Humor: Keep a sense of humor, especially about yourself. It is a strength beyond all.
Change: Know that nothing stays the same.

The Journey is what brings us happiness not the destination.

If you don’t get what you want, you suffer; if you get what you don’t want, you suffer; even when you get exactly what you want, you still suffer because you can’t hold on to it forever. Your mind is your predicament. It wants to be free of change. Free of pain, free of the obligations of life and death. But change is a law, and no amount of pretending will alter that reality.
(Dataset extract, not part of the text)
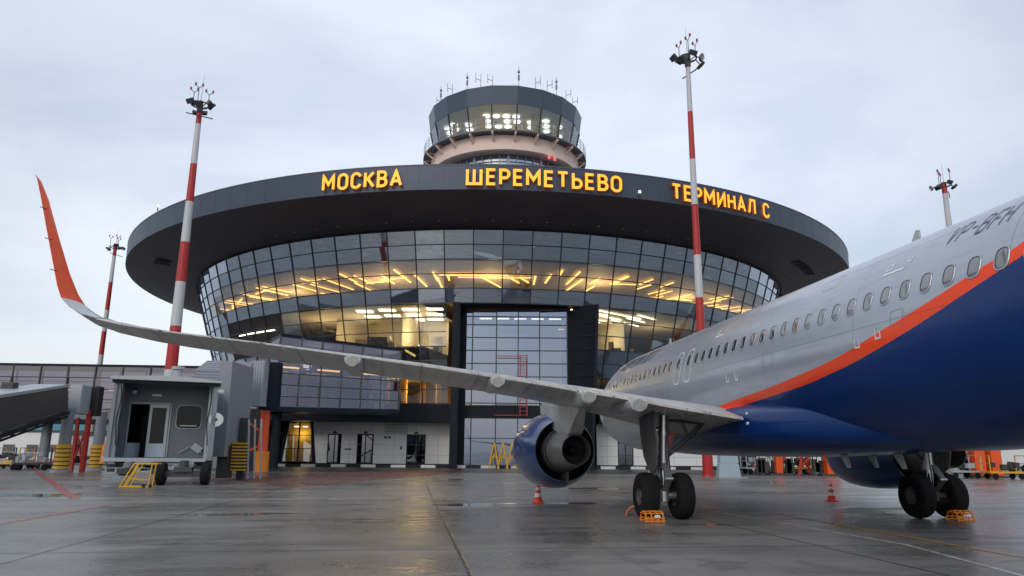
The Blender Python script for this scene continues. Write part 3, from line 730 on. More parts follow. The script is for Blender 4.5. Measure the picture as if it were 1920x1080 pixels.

You haven’t yet opened your heart fully, to life, to each moment. The peaceful warrior’s way is not about invulnerability, but absolute vulnerability–to the world, to life, and to the presence you felt. All along I’ve shown you by example that a warrior’s life is not about imagined perfection or victory; it is about love. Love is a warrior’s sword; wherever it cuts, it gives life, not death.

Pain is a relatively objective, physical phenomenon; suffering is our psychological resistance to what happens. Events may create physical pain, but they do not in themselves create suffering. Resistance creates suffering. Stress happens when your mind resists what is…The only problem in your life is your mind’s resistance to life as it unfolds.

Wake up! If you knew for certain you had a terminal illness–if you had little time left to live–you would waste precious little of it! Well, I’m telling you…you do have a terminal illness: It’s called birth. You don’t have more than a few years left. No one does! So be happy now, without reason–or you will never be at all.

Moderation? It’s mediocrity, fear, and confusion in disguise. It’s the devil’s dilemma. It’s neither doing nor not doing. It’s the wobbling compromise that makes no one happy. Moderation is for the bland, the apologetic, for the fence-sitters of the world afraid to take a stand. It’s for those afraid to laugh or cry, for those afraid to live or die. Moderation…is lukewarm tea, the devil’s own brew.